Collage themes are originated inside my head primarily with things that I think people enjoy talking about and things that create controversy, and things that are meaningful to me and are identified as American icons.
- DJ Leon, artist
(b. 1948, New York) DJ Leon uses a combination of collage, photography, and text to make complex compositions on diverse subjects, from pop culture to art history. Each thematic work is an assemblage of crudely cut, found images sourced from Internet browsing, with photographs and both related and free-associative text. Although appearing to be slap-dash in style, the artist’s methodical and laborious practice involves embellishing, manipulating, and repurposing image and text to craft a complex mélange of visual power and tacit humor. His choice of materials and images is never random, and his allusions are carefully considered. This fluid, deceptively simple image world interjects content and critique, by disrupting and informing simultaneously, all with cheeky wit.

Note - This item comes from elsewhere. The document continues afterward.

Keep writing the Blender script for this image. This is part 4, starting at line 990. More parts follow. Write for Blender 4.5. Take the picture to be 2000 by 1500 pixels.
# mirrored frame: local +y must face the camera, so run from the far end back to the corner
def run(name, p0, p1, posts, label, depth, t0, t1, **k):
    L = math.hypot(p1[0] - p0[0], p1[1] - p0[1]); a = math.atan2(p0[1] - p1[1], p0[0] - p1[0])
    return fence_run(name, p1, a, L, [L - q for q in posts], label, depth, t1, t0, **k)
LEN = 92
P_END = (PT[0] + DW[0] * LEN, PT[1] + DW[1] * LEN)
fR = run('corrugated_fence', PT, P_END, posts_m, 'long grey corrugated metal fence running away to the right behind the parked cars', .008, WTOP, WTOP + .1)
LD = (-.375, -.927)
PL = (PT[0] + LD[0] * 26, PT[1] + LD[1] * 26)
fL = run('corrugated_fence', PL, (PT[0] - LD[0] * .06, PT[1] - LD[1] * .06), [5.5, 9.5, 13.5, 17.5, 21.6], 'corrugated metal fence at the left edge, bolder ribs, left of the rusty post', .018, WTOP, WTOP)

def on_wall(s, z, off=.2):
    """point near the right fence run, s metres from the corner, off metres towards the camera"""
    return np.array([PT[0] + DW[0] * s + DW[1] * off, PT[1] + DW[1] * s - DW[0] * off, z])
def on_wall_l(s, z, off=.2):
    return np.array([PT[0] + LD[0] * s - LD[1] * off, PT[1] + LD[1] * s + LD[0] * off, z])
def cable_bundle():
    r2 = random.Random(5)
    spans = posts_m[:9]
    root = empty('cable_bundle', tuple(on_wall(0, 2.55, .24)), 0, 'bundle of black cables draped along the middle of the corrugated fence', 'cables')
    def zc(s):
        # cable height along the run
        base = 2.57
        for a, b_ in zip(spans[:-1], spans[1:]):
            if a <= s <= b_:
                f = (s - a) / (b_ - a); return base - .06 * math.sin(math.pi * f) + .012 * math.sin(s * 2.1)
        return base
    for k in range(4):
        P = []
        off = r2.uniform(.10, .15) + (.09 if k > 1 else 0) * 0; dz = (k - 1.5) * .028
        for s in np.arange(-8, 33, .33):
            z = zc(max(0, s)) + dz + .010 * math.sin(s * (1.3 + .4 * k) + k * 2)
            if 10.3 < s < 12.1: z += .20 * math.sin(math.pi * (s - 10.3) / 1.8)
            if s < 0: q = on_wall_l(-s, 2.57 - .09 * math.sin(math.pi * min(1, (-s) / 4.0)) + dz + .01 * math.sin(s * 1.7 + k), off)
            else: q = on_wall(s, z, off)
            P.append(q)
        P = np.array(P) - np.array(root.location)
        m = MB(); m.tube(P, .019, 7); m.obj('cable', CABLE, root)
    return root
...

Leon’s works explore the phenomenon of experience and the translation of memory into image and form. Each collage combines 100 – 150 images, which the artist alters, interlacing aphorisms, cultural adages, and disjointive phrases, which suggests a new narrative for the piece, and adds humor and wit to the piece. The titled give the theme. The multisensory, interactive experience is heightened in the Lenticular and 3-D works, which create composite, animated images, made by the superimposition of lenticular screens. Lenticular images move as the spectator shifts his position, creating an illusion of movement. The lenticular technology activates Leon’s fluid, unexpected image bank, engaging the viewer in the production of meaning of the piece.